Reactive Ion Etching of SiO2:HSQ

Motivation

While developing the etch process for PMMA:HSQ bilayer, we decided to use those samples to also characterize the etch rate of SiO2 and HSQ. This experiment is designed to confirm the etch rate of SiO2 that was developed earlier and learn how the ICP power affects etch rate.

Objective

Characterize the etch rate of SiO2 and HSQ for an oxide etch process. Determine how ICP power influences etch rate of SiO2.

Design of experiment

The experiment is described below:

  1. Use the PMMA-HSQ bilayer process to prepare a sample
    1. Start with oxide wafer
    2. Spin on PMMA and bake at 180 °C for 2 minutes
    3. Spin on HSQ and bake at 90 °C for 1 minute
    4. Expose gratings at 700 uC/cm2 and develop in TMAH 25% for 1 minute
    5. Etch away all the PMMA using the anisotropic PMMA etch
  2. Measure the height of the 400 nm grating using an atomic force microscope
  3. Etch patterns in a reactive ion etcher
    • Oxford DRIE 180
    • Parameter Units Value
      RF Power [W] 70
      ICP Power [W] 200 to 1500
      Pressure [mTorr] 6
      C4F8 [sccm] 45
      O2 [sccm] 5
      DC Bias [V] 132
      Temperature [C] 20
      Helium [Torr] 10
  4. Measure the height the 400 nm grating with an atomic force microscope
  5. Strip the grating patterns by immersing the sample in acetone for 5 minutes
  6. Measure the height the 400 nm grating with an atomic force microscope

Results

Figure 1 is a graph of the etch rates for SiO2 and HSQ at various ICP power.
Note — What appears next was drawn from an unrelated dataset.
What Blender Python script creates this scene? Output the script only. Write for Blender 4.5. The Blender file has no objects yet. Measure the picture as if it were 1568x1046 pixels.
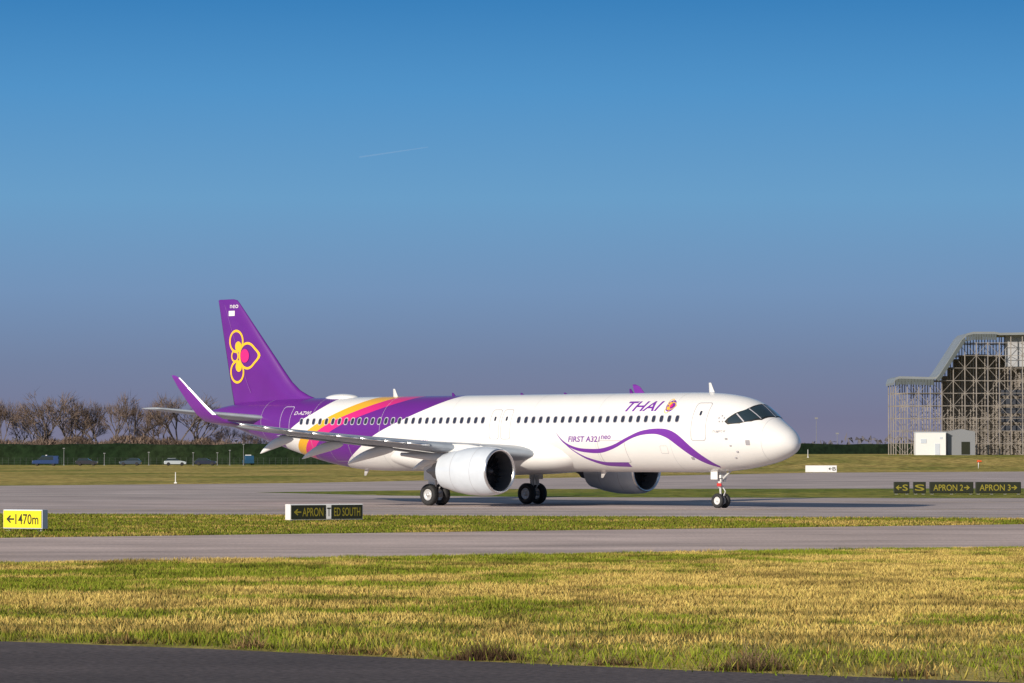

After realizing that the etch rates for both SiO2 and HSQ is the same at an ICP power of 200 W, we decided to run the experiment again to confirm our results. From the second set, we confirmed that the data results at an ICP power of 200 watts is repeatable and therefore real. It will be interesting to perform another experiment in the future to determine what the etch rates at ICP power between 0 and 350 watts.

Figure 1: The etch rate increases monotonically with ICP power and the two sets of measurements are in agreement.

Figure 2 is a graph of the etch selectivity of SiO2 and HSQ. At 350W and above the selectivity of SiO2 to HSQ is approximately 0.6 to 1. An anomaly occurs at an ICP power of 200 W, where the selectivity is almost 1 to 1.

Figure 2: The etch selectivity of SiO2 and HSQ is approximately 0.6 for all ICP power values except 200 W.

Figure 3 is a graph of the DC bias that is observed at each etch process. Normally, the DC bias is deliberately decreased to increase selectivity. In this case, we have the highest selectivity at the highest DC bias. What is going on?

Figure 3: The etch rate increases monotonically with ICP power and the two sets of measurements are in agreement.